DDR-Heimerziehung: Forscher sieht kirchliche Mitverantwortung

DDR-Heimerziehung: Forscher sieht kirchliche Mitverantwortung
Der Berliner Sozialethiker Karsten Laudien hat die kirchlichen Wohlfahrtsverbände zu einem offensiven Umgang mit ihrer Rolle innerhalb der DDR-Heimerziehung aufgerufen.
29.05.2012
epd
Jürgen Heilig

Sie hätten zeitweise bis zu einem Viertel der Jugendhilfeeinrichtungen betrieben, sagte der an der Evangelischen Hochschule Berlin lehrende Theologe in einem Gespräch mit dem Evangelischen Pressedienst (epd). Auch wenn sich die Heime von Diakonie und Caritas den staatlichen Vorgaben widersetzten, ändere das nichts an der kirchlichen Mitverantwortung. Immerhin seien sie aus dem Etat des Ministeriums für Volksbildung finanziert worden.

Zusammen mit dem Politologen Christian Sachse hat Laudien kürzlich für das Bundesinnenministerium eine Expertise zur DDR-Heimerziehung erstellt. Demnach befanden sich in den 50er Jahren von rund 700 Heimen mindestens 152 mit knapp 9.300 Plätzen in kirchlicher Trägerschaft, möglicherweise sogar 184 Heime. Da sie als politisch unzuverlässig galten, kam es zur Schließung vieler Einrichtungen. "Aber noch in den 60er Jahren dürfte es mehr als 100 gegeben haben, in den 80er Jahren hingegen wahrscheinlich nur zwei Dutzend", sagte Laudien.  

Laut der Expertise waren zwischen 1949 und 1989 insgesamt rund 435.000 Kinder und Jugendliche in DDR-Heimen untergebracht, ein Drittel davon in den besonders berüchtigten Jugendwerkhöfen und anderen Spezialheimen. Wieviele Kinder in kirchlichen Einrichtungen lebten, lasse sich derzeit nicht beziffern, sagte Laudien.

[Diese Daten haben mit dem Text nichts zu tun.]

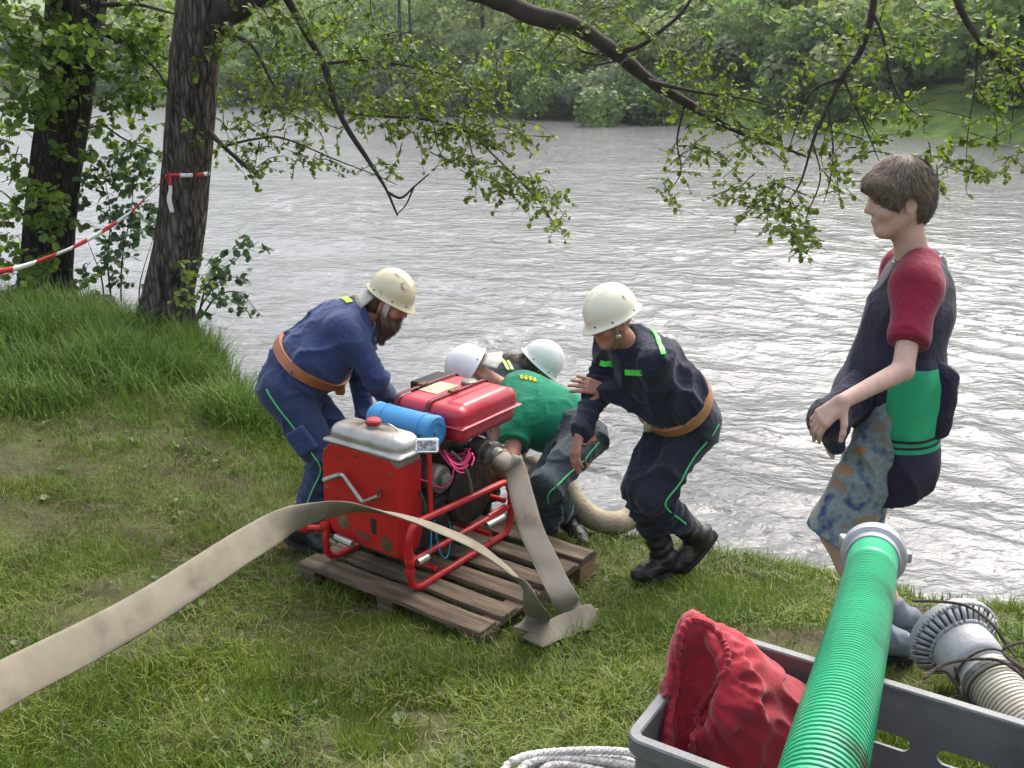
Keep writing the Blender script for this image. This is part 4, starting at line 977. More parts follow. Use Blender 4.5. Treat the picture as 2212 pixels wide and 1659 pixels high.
BR_([aty(600, -40, Yl - .1), aty(640, 30, Yl), aty(700, 140, Yl), aty(730, 240, Yl), aty(790, 340, Yl), aty(835, 410, Yl), aty(860, 466, Yl)], .050, .010)
BR_([aty(838, 416, Yl), aty(868, 428, Yl), aty(895, 405, Yl), aty(928, 376, Yl)], .016, .006); BR_([aty(895, 405, Yl), aty(880, 440, Yl), aty(860, 462, Yl)], .010, .005)
BR_([aty(450, 70, Yt), aty(520, 85, Yt - .2), aty(555, 115, Yt - .2), aty(590, 180, Yt - .2), aty(640, 240, Yt - .1)], .030, .006)
BR_([aty(450, 280, Yt), aty(490, 320, Yt - .2), aty(530, 355, Yt - .2), aty(562, 382, Yt - .2)], .028, .012); BR_([aty(488, 314, Yt - .2), aty(550, 300, Yt - .2), aty(615, 298, Yt - .2), aty(740, 350, Yt - .2), aty(860, 400, Yt - .1)], .015, .004)
BR_([aty(730, 240, Yl), aty(800, 250, Yl - .1), aty(900, 255, Yl - .2), aty(1000, 280, Yl - .2), aty(1080, 350, Yl - .2), aty(1150, 420, Yl - .1), aty(1205, 490, Yl - .1)], .020, .004)
BR_([aty(700, 140, Yl), aty(800, 130, Yl + .2), aty(920, 150, Yl + .3), aty(1050, 200, Yl + .3)], .018, .004)
BR_([aty(1010, 290, Yl - .2), aty(1018, 330, Yl - .2), aty(1028, 380, Yl - .2)], .009, .003)
BR_([aty(1330, 115, Yl - .4), aty(1380, 100, Yl - .6), aty(1430, 65, Yl - .7), aty(1480, 20, Yl - .7), aty(1520, -60, Yl - .7)], .028, .012)
BR_([aty(1390, 170, Yl - .3), aty(1440, 185, Yl - .5), aty(1540, 205, Yl - .5), aty(1620, 215, Yl - .5), aty(1690, 235, Yl - .4)], .024, .005)
BR_([aty(1330, 120, Yl - .4), aty(1260, 110, Yl - .2), aty(1230, 80, Yl - .1), aty(1180, 60, Yl)], .014, .004); BR_([aty(1340, 130, Yl - .4), aty(1280, 140, Yl - .6), aty(1240, 130, Yl - .6)], .012, .004)
BR_([aty(1480, 222, Yl - .2), aty(1462, 300, Yl - .2), aty(1470, 370, Yl - .2), aty(1440, 420, Yl - .2)], .012, .003)
BR_([aty(1880, -300, Yl - 1.2), aty(1892, -100, Yl - 1.2), aty(1885, 30, Yl - 1.2), aty(1860, 110, Yl - 1.2), aty(1820, 165, Yl - 1.2), aty(1790, 230, Yl - 1.2), aty(1755, 310, Yl - 1.2), aty(1725, 400, Yl - 1.2), aty(1700, 440, Yl - 1.2)], .040, .004)
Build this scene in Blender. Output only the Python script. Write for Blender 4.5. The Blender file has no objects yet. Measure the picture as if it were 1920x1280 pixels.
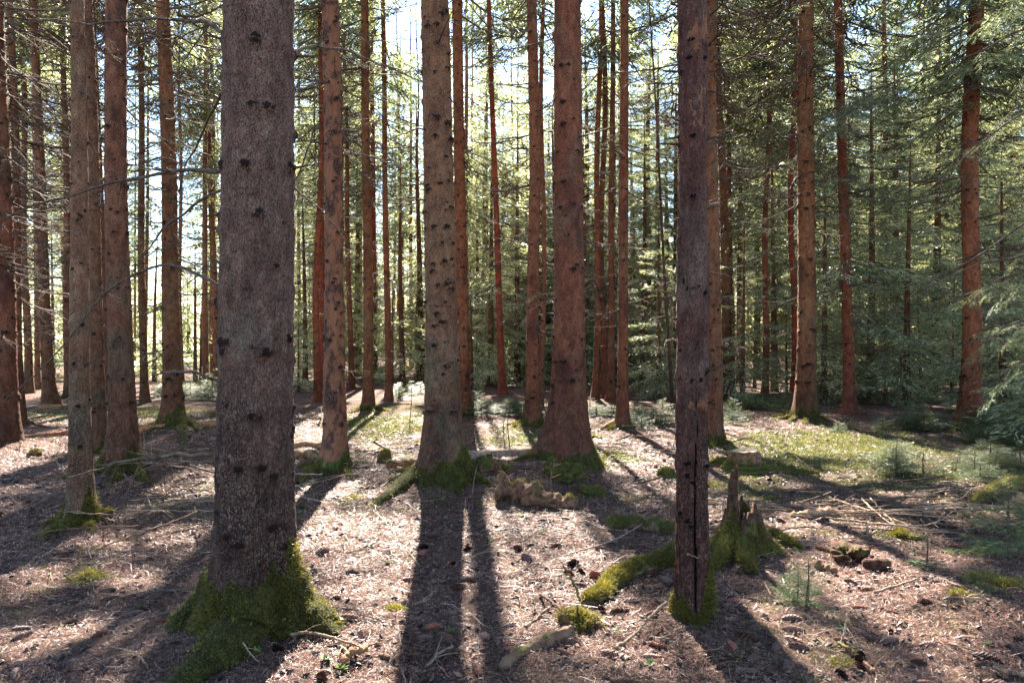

Hoher Forschungsbedarf beim Erziehungsalltag

Einen hohen Forschungsbedarf sieht er noch beim Erziehungsalltag. Dort hätten sich die kirchlichen Heime sicher von den staatlichen unterschieden, wahrscheinlich jedoch nicht von westdeutschen Einrichtungen, gerade in der Nachkriegszeit nicht.

Nach Aufdeckung von Missständen in der westdeutschen Heimerziehung hatten sich die Kirchen an einem 120-Millionen-Hilfsfonds beteiligt. An einer danach in Gang gesetzten Lösung für DDR-Heimkinder lehnten sie eine Beteiligung bisher mit dem Argument ab, dass es dort keine kirchlichen Heime der Jugendhilfe gegeben habe.

"Die Kirchen haben nichts zu verlieren, wenn sie sich auch hier der Vergangenheit stellen", betonte der Theologe. Möglicherweise stelle sich dabei auch heraus, dass die kirchlichen Einrichtungen trotz Fällen von Misshandlung und repressiver Erziehung eine "Oase" im Vergleich zu staatlichen Heimen gewesen seien.